I think one state here recently (January 1st) raised their minimum wage to slightly over $9, but the federal minimum wage is still $7.25. I'm sure there are one or two small towns somewhere where $7.25 is a livable wage (though I doubt any of us would want to live there), but in a city of any size I would think it has to leave you well below the poverty line. If you work a job where tips are involved, the minimum is even lower.
Traditionally education and degrees was a sure way out of being "working poor," and they still are, but to a lesser extent. You can look around and see millions of people with degrees unemployed or underemployed. It's at a point now where it's miraculous for someone with no college education or degrees to make a decent living working for someone else. Which may be why every young person in America thinks they'll start a company of their own and become wealthy. But that's even a longer and more unrealistic shot than the degree route.

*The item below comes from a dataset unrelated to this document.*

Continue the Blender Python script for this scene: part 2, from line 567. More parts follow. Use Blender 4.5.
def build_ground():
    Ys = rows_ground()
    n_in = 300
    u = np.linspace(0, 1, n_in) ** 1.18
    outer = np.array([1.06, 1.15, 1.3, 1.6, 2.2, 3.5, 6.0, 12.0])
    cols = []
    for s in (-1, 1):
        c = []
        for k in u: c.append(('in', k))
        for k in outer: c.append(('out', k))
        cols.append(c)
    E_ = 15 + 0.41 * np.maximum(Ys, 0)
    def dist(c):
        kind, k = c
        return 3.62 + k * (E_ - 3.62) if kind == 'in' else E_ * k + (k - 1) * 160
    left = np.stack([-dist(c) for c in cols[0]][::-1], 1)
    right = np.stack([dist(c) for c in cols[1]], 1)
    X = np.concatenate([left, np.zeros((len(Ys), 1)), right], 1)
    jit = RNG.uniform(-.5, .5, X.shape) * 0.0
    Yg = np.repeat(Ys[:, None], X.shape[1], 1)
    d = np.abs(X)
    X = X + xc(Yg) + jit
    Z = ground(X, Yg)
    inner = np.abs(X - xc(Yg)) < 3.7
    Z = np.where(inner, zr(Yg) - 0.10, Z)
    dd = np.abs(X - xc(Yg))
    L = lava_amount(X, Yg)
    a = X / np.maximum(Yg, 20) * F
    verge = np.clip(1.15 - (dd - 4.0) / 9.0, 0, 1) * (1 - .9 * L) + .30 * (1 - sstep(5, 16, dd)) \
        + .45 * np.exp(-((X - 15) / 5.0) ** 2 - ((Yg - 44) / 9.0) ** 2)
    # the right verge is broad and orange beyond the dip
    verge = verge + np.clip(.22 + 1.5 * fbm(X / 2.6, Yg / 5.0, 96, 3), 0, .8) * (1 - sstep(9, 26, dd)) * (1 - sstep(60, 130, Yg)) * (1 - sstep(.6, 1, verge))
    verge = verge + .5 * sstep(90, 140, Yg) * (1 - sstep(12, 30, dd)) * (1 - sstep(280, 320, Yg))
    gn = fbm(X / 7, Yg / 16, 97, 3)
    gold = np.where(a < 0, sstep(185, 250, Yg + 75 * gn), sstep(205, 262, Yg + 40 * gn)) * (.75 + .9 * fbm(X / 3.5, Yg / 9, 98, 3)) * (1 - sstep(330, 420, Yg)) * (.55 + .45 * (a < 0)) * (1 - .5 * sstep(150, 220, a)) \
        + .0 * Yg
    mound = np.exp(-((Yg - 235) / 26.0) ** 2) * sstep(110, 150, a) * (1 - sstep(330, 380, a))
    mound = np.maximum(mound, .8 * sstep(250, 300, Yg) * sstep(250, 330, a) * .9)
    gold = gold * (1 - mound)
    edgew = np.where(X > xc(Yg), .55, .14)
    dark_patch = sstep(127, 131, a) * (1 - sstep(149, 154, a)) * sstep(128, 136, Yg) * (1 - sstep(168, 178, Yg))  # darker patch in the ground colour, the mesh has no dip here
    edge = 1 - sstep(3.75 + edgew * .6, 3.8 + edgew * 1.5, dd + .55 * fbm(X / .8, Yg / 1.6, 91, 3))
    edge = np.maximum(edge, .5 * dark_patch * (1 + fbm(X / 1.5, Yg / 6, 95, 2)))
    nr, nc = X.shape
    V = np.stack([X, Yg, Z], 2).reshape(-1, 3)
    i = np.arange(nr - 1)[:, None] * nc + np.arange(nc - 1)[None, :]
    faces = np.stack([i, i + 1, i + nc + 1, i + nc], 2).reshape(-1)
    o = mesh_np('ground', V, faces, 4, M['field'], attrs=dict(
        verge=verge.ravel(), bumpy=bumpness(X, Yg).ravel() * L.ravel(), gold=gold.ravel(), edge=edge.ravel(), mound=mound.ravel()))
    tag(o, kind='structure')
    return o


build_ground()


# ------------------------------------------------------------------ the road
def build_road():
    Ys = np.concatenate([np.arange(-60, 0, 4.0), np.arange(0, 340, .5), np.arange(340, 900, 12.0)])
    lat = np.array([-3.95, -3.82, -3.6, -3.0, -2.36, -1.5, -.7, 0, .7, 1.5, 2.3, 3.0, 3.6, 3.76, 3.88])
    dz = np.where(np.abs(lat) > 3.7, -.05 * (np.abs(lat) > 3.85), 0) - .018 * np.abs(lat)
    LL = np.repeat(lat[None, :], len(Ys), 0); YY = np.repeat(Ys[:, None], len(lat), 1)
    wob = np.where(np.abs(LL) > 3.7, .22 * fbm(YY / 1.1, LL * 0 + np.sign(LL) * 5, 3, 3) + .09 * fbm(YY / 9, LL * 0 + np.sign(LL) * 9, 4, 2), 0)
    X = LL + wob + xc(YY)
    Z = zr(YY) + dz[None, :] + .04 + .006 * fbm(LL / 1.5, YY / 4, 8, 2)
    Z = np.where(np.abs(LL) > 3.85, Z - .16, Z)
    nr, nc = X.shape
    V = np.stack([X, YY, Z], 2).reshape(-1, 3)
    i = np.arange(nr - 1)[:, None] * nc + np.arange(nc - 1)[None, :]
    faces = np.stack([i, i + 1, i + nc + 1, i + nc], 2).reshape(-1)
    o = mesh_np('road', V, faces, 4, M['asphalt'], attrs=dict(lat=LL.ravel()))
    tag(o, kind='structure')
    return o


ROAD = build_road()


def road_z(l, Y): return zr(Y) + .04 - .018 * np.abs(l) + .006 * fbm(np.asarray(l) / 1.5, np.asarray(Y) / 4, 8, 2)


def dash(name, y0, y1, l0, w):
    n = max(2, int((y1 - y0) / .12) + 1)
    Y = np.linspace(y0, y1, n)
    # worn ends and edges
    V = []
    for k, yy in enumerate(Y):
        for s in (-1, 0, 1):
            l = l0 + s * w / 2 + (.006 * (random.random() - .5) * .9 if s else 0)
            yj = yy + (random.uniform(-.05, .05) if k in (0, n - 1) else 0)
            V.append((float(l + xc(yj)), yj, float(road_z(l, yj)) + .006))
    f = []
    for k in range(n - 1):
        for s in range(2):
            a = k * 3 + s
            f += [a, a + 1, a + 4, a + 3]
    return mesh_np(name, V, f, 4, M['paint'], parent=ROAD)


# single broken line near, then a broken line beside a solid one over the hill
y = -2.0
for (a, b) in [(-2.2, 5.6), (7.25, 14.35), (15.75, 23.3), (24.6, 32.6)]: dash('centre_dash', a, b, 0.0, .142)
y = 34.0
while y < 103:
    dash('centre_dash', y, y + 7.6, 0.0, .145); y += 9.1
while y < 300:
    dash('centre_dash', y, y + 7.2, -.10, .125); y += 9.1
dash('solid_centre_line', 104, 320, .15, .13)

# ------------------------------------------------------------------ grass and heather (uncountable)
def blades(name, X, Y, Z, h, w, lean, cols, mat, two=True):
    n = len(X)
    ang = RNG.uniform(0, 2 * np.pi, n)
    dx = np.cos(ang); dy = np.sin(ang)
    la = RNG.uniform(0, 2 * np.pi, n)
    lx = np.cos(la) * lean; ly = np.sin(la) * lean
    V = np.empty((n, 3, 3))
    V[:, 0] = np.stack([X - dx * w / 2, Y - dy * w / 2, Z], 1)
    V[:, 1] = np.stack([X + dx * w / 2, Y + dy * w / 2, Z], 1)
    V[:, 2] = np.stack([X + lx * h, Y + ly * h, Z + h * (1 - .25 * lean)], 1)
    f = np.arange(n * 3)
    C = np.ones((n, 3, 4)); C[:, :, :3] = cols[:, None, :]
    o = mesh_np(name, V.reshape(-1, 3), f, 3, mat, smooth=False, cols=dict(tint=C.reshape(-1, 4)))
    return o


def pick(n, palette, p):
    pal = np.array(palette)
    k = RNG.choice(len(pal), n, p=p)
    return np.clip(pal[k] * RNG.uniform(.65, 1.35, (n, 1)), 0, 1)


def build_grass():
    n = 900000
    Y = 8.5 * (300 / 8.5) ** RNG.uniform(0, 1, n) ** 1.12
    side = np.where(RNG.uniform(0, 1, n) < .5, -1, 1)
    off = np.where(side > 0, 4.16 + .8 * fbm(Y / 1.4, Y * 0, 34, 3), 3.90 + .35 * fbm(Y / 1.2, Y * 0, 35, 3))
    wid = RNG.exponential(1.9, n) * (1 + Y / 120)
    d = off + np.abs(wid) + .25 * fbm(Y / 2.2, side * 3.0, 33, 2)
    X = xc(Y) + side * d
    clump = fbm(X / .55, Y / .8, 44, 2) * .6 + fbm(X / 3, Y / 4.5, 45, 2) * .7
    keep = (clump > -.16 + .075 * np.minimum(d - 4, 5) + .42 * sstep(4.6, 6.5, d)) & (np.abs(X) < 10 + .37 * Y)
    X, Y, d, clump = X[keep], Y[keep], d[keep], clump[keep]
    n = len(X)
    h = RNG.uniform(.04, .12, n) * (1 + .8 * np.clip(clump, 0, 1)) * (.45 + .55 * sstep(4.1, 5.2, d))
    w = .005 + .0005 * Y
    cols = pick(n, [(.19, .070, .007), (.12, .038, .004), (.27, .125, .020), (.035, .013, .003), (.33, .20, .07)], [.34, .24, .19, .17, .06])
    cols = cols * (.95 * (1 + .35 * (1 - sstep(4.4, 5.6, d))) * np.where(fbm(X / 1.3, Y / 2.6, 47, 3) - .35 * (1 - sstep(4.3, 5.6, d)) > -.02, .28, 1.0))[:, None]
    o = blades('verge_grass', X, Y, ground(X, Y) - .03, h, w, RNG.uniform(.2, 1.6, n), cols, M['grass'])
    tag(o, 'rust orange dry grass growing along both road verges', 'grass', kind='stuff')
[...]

But it's all a joke, of course, because a degree in and of itself is worthless in the real world. I've read resumes from a thousand people with degrees who couldn't even spell. But a lot of larger companies are lazy, so they use the degrees as some sort of measure of competence and hire based on them.
Now I'm just rambling. But the reality is jobs like postal clerk where someone can come in with little education and work their way up to a comfortable living are becoming extinct. We've been very short sighted in the U.S., moving from a manufacturing economy to a service economy, and it will be the death of us in the long run.